How to compute resolution in TV Lines (TVL)

Television Lines (TVL) are derived from the EIA 1956 testing standard, where they are defined as the number of light and dark vertical lines that are visible (i.e., distinguishable) over the height of the screen. TVL defines “lines” as distinct dark and light lines. This is equivalent to Line Widths (LW), and should not to be confused with Line Pairs (LP), which represent a complete cycle, i.e., one TV line is equivalent to half a line pair. Although TVL is not the best measurement of digital imaging system quality, it can be useful for comparing digital systems with older analog systems.

eSFR ISO Multi-Wedge summary

The definition of TVL is problematic because “resolved” or “visible” are not clearly defined. There is no description of the viewing conditions, no objective definition of the contrast representing “light” and “dark”, and no description of how much contrast is lost before detail is considered “no longer resolved”.  Is a 90% loss of the signal (MTF10) enough to be considered “no longer resolved?”  This is a relatively common definition of resolution (derived from the Rayleigh diffraction limit), and it has been standardized for Camera Monitor Systems in the ISO 16505:2015 standard.  We have proposed an improved definition of resolution, but it has only gained limited traction. Using wedge patterns, some observers state that lines can no longer be resolved at 70% (MTF30) or 80% (MTF20) loss of contrast. Relying on subjective assessment of observers makes it difficult to get a consistent objective definition of TV lines.

TVL measurements do not consider changes in sharpness across the image that are typical of conventional lenses. Measuring the center-only may produce optimistic results. The EIA 1956 and ISO-12233:2000 charts had wedges in the corners that were easy to ignore. You should consider points all across the image to get a full understanding of your system’s resolution. You can use a mean of these values if you only want a single number. Remember that the tilt of your lens can degrade resolution in some corners, but boost it in opposite corners, without having much effect on the mean MTF.

A convenient, stable method of measuring TV lines in displays (i.e.,monitors) is given in Display (Monitor) Sharpness. For most other images we recommend using MTF20 (or better, MTF20P) in units of LW/PH (Line Widths per Picture Height), measured with (near) vertical slanted edges. (MTF20P is less sensitive than MTF20 to excessive software sharpening.)

note: for cropped images enter the original picture height into the more settings dimensions input.

If you can control the processing of your imaging system so you can disable sharpening or analyze unsharpened RAW images, you can make an approximate TVL measurement using “MTF10 LW/PH” or “MTF20 LW/PH” from vertical edges across the image. You can use the Multi-region summary plot from SFR, SFRplus, eSFR ISO, Checkerboard, or SFRreg modules to obtain a weighted mean MTF10 or MTF20 in LW/PH units, which are good objective approximations to the TVL metric.
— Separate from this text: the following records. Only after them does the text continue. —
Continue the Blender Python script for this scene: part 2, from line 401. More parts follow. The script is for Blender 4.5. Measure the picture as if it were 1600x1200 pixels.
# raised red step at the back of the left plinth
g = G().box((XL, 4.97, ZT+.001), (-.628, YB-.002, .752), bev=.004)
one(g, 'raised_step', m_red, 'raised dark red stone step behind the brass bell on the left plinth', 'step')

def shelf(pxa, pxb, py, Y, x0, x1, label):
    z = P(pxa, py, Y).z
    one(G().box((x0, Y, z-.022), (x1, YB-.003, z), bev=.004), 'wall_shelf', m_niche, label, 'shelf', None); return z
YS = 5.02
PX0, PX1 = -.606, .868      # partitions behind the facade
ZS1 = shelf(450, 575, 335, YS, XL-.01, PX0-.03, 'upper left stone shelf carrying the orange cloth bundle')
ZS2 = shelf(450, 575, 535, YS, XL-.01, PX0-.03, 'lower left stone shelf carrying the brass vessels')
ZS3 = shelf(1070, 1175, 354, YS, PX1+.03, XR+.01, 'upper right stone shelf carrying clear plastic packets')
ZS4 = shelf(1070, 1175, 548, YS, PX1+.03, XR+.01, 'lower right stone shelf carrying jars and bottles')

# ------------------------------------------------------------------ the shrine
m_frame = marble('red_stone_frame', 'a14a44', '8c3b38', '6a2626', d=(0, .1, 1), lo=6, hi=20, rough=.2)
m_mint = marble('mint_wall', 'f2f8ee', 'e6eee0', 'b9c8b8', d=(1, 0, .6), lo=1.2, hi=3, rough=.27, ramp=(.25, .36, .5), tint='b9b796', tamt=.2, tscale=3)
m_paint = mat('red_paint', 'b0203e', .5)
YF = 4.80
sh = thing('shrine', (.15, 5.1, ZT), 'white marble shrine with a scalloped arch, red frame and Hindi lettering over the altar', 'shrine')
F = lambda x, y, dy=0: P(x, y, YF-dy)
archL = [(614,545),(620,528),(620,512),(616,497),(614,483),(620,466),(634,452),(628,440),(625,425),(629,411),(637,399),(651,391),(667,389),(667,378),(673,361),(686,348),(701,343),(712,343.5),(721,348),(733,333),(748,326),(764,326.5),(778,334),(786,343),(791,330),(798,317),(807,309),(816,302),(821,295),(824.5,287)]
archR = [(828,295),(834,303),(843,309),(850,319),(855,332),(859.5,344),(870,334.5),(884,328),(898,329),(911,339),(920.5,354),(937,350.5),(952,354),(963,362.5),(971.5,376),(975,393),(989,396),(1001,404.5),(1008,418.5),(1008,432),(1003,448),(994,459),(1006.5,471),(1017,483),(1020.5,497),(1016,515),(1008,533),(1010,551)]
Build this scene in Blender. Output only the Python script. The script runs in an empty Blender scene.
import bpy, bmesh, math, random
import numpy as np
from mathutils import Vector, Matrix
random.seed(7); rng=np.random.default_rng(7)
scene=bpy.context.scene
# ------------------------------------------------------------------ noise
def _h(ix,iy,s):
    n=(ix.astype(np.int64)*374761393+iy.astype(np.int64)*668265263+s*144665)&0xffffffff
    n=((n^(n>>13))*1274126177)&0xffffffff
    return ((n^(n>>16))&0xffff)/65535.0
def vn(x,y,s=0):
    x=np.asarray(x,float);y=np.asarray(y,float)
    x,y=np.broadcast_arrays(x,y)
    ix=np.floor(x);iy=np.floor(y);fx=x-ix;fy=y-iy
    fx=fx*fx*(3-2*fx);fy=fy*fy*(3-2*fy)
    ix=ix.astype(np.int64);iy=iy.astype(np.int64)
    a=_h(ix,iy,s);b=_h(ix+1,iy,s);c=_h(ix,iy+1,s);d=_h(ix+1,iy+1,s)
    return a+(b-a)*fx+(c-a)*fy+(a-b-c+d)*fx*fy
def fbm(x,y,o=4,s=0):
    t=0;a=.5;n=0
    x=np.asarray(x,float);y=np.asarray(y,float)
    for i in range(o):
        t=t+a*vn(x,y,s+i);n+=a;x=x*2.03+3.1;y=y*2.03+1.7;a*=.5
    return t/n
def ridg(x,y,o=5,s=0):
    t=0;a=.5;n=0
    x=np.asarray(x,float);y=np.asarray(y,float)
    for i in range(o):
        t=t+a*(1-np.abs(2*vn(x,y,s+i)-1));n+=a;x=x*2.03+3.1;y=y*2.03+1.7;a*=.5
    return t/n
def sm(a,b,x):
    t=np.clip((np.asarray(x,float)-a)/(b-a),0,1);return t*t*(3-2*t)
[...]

This is superior to the wedge measurement described below since it is less affected by aliasing, but it may not be the best measurement if you cannot disable your cameras sharpening.
If you have a “black box camera” system where you cannot disable sharpening, we recommend the hyperbolic wedge pattern to measure high-frequency MTF or vanishing resolution. Otherwise, the slanted edge MTF10 or MTF20 numbers may be exaggerated by the sharpening. Our best target for measuring multiple wedges across the field is our ISO 12233:2017 target with “extra wedges”. The best Output is our Multi-Wedge plot. The Weighted Mean Wedge MTF10 or MTF20 in units of LW/PH is very close to TV Lines.